-------- Data excerpt

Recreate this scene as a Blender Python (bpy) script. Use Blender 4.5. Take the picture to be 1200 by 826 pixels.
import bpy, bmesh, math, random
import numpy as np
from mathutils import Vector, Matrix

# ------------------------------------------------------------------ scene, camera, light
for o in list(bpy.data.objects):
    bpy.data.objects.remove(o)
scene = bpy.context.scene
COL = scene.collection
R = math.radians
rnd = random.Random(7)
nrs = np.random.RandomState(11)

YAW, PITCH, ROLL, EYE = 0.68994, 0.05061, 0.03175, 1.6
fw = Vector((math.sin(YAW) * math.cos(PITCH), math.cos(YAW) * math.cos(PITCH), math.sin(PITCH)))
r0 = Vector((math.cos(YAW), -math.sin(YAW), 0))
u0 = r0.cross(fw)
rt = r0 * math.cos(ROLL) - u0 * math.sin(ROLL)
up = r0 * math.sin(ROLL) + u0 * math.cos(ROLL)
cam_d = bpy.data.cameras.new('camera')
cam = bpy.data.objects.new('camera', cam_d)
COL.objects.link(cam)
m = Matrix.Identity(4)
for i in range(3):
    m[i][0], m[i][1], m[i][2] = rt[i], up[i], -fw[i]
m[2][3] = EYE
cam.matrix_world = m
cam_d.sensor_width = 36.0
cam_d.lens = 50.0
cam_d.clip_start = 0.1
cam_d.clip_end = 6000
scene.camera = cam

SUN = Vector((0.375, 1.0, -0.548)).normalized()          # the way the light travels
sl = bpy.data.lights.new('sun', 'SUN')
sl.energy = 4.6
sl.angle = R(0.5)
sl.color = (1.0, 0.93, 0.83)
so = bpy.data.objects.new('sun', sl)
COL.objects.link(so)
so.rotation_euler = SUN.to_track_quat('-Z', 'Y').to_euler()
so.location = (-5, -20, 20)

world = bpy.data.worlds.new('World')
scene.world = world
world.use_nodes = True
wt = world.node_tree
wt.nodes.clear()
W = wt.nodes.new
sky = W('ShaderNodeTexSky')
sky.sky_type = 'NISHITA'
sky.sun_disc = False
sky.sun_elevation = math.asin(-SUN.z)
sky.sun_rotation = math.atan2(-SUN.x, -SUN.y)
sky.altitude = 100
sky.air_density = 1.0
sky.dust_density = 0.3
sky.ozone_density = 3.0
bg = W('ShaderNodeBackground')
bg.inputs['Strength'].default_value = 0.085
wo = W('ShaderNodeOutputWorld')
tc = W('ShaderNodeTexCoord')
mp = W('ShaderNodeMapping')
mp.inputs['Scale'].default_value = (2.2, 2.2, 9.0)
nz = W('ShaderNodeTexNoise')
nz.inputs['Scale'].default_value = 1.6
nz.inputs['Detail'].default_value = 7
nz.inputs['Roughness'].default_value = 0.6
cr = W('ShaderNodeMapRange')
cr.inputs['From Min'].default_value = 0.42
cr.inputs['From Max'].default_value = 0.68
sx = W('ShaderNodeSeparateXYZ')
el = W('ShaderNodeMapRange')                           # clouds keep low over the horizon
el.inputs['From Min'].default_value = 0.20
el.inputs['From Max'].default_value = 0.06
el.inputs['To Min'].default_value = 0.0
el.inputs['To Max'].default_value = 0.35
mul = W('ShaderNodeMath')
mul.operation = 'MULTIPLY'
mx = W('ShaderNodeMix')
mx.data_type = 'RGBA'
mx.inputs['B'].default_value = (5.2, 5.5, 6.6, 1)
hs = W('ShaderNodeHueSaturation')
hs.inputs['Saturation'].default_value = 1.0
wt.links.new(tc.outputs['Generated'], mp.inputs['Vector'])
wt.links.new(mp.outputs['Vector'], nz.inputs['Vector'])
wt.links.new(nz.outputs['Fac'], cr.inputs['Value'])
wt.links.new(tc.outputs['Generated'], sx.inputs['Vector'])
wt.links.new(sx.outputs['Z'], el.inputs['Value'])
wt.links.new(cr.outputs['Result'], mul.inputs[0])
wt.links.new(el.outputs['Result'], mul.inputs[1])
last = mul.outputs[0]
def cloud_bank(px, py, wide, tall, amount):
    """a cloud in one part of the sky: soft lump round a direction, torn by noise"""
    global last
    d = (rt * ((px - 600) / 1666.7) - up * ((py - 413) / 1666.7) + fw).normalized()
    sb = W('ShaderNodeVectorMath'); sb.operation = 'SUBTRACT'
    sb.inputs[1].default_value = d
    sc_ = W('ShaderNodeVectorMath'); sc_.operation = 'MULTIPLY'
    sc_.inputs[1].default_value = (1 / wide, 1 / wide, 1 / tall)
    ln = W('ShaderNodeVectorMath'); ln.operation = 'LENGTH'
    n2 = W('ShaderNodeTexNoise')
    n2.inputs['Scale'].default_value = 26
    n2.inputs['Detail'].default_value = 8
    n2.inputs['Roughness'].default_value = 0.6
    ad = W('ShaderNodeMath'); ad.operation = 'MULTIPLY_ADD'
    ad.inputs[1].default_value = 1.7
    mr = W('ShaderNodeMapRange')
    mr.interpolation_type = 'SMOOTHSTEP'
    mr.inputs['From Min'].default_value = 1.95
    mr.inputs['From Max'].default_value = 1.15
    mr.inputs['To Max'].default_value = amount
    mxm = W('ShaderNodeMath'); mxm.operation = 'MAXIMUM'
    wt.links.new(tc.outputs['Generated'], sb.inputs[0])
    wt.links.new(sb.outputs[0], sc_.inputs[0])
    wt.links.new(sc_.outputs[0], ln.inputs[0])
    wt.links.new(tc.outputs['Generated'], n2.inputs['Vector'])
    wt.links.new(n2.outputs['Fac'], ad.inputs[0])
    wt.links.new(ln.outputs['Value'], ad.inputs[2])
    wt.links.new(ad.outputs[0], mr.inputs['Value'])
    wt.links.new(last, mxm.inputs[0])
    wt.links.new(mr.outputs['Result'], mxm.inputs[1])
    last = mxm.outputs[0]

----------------

Problem description: Print exactly, and only, the lines beginning at the top of the listing and ending at the line with "nrs = np.random.RandomState(11)".

Solution to the exercise:
Recreate this scene as a Blender Python (bpy) script. Use Blender 4.5. Take the picture to be 1200 by 826 pixels.
import bpy, bmesh, math, random
import numpy as np
from mathutils import Vector, Matrix

# ------------------------------------------------------------------ scene, camera, light
for o in list(bpy.data.objects):
    bpy.data.objects.remove(o)
scene = bpy.context.scene
COL = scene.collection
R = math.radians
rnd = random.Random(7)
nrs = np.random.RandomState(11)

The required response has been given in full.